- _Description of the task_
Determine the number of lines containing the word "Blender". Reply with it and nothing else.

begin Information supplied

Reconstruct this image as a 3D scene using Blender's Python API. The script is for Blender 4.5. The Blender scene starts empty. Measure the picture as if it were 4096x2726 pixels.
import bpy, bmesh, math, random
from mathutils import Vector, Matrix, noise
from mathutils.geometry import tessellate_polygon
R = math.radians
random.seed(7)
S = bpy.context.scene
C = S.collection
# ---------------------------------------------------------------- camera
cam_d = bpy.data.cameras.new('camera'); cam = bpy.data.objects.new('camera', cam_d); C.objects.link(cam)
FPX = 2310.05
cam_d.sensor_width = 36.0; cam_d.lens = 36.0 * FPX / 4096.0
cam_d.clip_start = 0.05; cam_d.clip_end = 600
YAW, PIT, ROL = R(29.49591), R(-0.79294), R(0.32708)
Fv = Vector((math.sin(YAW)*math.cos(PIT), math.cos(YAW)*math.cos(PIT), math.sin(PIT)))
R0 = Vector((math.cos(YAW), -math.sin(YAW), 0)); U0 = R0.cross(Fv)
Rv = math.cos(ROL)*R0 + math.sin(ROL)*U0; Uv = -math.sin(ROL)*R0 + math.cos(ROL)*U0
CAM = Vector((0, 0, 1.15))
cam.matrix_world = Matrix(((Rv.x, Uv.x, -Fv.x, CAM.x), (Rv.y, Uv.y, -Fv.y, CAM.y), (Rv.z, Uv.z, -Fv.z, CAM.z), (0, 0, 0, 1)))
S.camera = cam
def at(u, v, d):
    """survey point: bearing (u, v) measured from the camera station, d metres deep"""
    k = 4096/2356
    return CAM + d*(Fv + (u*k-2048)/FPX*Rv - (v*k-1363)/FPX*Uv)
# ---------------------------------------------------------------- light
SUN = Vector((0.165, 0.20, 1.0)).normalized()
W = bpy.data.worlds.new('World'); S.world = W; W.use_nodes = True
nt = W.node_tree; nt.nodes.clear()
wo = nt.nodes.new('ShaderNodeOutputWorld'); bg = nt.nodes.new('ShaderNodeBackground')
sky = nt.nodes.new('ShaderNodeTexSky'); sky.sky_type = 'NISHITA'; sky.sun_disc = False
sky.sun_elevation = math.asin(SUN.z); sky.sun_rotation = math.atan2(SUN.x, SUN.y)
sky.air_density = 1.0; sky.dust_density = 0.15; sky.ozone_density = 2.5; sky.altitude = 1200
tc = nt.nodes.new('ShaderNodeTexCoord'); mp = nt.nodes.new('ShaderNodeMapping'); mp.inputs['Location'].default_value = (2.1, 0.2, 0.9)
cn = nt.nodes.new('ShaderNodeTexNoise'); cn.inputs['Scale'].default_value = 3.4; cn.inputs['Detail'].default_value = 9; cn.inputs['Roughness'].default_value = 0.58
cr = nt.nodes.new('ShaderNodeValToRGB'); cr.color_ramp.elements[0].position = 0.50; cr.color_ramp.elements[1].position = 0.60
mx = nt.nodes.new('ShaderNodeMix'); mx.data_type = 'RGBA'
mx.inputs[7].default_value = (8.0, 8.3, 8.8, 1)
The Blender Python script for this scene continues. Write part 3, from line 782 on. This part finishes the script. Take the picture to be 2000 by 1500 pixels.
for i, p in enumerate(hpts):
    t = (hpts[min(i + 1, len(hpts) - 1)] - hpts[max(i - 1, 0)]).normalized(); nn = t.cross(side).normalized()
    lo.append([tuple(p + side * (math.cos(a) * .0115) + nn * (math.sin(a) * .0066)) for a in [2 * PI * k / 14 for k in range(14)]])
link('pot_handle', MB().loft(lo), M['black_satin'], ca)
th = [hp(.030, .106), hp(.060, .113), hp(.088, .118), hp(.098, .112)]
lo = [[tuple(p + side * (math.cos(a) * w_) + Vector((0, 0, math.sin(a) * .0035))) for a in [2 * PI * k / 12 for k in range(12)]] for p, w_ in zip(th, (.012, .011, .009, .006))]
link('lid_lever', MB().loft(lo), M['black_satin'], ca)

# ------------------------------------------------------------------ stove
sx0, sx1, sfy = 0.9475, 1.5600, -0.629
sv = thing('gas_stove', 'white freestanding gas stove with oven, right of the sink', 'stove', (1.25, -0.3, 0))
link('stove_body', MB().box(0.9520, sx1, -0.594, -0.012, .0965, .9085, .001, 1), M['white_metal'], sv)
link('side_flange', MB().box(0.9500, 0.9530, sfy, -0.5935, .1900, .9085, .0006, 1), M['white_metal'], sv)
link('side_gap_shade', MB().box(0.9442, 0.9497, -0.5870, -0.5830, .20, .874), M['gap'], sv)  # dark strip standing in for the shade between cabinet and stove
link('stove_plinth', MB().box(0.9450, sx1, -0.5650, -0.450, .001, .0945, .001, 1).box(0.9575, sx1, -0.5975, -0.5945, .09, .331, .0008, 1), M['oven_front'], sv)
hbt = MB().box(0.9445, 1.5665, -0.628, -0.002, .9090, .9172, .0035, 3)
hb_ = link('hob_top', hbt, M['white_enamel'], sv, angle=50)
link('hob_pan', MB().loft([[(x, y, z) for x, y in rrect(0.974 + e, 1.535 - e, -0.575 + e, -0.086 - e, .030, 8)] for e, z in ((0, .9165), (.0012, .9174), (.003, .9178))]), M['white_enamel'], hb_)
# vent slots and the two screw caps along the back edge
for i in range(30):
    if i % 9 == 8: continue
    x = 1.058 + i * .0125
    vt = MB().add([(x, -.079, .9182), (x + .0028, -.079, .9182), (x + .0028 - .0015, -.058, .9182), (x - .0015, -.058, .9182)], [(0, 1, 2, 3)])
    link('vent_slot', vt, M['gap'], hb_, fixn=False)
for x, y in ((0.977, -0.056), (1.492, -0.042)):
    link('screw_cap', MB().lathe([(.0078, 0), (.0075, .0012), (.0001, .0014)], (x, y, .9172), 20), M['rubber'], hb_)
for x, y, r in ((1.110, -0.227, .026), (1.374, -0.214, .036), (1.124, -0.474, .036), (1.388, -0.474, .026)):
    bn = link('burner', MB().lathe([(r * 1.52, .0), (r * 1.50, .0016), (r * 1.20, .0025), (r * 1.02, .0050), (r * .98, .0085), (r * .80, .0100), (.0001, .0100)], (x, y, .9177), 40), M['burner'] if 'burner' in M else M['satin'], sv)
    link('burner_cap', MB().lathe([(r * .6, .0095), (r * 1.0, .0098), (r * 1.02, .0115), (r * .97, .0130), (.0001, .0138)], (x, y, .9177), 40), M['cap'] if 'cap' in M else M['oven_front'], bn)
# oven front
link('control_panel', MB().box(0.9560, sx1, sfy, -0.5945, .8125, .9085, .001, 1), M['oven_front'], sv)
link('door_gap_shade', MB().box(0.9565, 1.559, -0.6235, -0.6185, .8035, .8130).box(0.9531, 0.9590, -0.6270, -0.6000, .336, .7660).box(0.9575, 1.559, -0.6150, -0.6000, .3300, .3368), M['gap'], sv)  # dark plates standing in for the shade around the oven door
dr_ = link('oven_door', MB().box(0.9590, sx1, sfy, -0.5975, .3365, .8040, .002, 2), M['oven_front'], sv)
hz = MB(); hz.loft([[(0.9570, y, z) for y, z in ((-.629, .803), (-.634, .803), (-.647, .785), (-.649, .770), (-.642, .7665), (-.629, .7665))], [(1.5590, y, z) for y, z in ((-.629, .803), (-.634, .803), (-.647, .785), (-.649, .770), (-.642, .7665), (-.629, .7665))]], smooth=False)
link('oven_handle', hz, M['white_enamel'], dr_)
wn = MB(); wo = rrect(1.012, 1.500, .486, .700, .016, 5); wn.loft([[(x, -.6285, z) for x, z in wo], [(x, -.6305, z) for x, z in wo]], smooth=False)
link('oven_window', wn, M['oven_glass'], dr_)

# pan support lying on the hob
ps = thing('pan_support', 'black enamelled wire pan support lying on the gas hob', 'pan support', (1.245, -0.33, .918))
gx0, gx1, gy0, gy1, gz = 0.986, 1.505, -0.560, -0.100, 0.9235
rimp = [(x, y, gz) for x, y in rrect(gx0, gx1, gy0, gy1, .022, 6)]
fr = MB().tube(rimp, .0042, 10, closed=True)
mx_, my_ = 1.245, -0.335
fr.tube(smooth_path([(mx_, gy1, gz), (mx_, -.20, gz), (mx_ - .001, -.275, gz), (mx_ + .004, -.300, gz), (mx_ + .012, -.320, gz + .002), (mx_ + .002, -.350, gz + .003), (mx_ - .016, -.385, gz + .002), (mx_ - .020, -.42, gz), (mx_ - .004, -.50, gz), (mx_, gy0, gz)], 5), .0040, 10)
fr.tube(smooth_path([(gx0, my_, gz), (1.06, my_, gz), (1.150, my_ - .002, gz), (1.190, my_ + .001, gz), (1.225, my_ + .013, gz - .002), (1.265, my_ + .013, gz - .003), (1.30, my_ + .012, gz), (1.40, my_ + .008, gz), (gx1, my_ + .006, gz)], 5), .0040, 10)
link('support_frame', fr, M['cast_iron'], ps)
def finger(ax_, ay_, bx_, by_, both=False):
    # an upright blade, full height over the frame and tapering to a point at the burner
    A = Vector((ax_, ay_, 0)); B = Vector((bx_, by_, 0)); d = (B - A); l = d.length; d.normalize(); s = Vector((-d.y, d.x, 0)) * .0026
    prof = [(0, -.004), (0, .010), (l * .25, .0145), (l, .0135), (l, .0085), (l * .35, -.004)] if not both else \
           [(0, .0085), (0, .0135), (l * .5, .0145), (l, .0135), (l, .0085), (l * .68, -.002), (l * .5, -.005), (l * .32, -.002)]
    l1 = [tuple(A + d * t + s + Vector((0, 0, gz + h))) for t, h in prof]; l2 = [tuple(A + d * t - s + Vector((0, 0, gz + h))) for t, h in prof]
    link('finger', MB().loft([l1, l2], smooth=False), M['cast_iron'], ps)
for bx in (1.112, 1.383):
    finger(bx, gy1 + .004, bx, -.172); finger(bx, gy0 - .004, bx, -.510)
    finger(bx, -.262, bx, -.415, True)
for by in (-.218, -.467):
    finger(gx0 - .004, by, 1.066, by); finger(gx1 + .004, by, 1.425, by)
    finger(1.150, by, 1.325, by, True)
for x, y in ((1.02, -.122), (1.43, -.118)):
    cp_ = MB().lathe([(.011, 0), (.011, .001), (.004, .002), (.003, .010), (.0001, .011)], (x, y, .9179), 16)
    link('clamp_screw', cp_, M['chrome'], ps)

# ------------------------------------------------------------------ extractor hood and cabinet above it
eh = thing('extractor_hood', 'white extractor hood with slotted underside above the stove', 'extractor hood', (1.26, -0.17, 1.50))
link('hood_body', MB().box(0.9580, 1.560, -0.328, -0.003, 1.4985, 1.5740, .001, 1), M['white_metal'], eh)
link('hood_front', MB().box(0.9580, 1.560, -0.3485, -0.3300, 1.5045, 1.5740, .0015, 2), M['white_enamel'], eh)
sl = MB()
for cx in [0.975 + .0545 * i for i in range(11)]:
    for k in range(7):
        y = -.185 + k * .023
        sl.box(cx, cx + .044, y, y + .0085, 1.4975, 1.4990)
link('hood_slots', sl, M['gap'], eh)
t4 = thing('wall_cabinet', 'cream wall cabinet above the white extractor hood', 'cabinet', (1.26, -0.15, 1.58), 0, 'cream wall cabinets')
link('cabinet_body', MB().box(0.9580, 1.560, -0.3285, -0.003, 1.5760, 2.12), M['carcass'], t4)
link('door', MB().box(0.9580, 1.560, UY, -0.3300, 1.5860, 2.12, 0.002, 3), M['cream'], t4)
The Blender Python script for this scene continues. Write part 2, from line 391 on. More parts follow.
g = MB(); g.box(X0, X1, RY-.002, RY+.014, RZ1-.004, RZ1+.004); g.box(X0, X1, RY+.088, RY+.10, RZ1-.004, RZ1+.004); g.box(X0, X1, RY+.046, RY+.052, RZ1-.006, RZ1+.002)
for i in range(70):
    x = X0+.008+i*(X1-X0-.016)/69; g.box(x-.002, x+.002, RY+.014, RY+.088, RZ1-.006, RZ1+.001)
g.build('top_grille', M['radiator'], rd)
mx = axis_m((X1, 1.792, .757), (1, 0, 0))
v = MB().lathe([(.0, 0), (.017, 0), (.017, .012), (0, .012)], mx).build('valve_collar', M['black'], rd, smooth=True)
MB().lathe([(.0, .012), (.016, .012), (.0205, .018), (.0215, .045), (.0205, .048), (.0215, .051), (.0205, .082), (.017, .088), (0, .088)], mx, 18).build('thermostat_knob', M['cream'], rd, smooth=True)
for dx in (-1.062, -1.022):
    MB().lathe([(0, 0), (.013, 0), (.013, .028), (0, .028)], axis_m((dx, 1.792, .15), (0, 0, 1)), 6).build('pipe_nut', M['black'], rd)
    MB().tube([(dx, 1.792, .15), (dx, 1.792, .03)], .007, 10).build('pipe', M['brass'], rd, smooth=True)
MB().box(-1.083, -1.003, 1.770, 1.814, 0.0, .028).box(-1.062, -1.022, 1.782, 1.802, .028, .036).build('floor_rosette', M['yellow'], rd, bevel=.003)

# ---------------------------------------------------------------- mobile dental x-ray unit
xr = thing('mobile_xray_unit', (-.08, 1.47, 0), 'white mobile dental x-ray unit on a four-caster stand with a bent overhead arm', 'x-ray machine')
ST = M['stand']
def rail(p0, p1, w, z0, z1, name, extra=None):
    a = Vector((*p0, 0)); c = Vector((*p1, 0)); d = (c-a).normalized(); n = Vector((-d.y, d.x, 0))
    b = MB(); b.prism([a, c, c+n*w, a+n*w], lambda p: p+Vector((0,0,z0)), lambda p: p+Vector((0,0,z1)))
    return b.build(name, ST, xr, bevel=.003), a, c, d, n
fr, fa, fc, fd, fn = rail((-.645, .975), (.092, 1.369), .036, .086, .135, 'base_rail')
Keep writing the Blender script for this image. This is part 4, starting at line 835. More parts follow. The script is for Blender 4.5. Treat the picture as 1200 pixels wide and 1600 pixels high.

end Information supplied

- _Written response_
4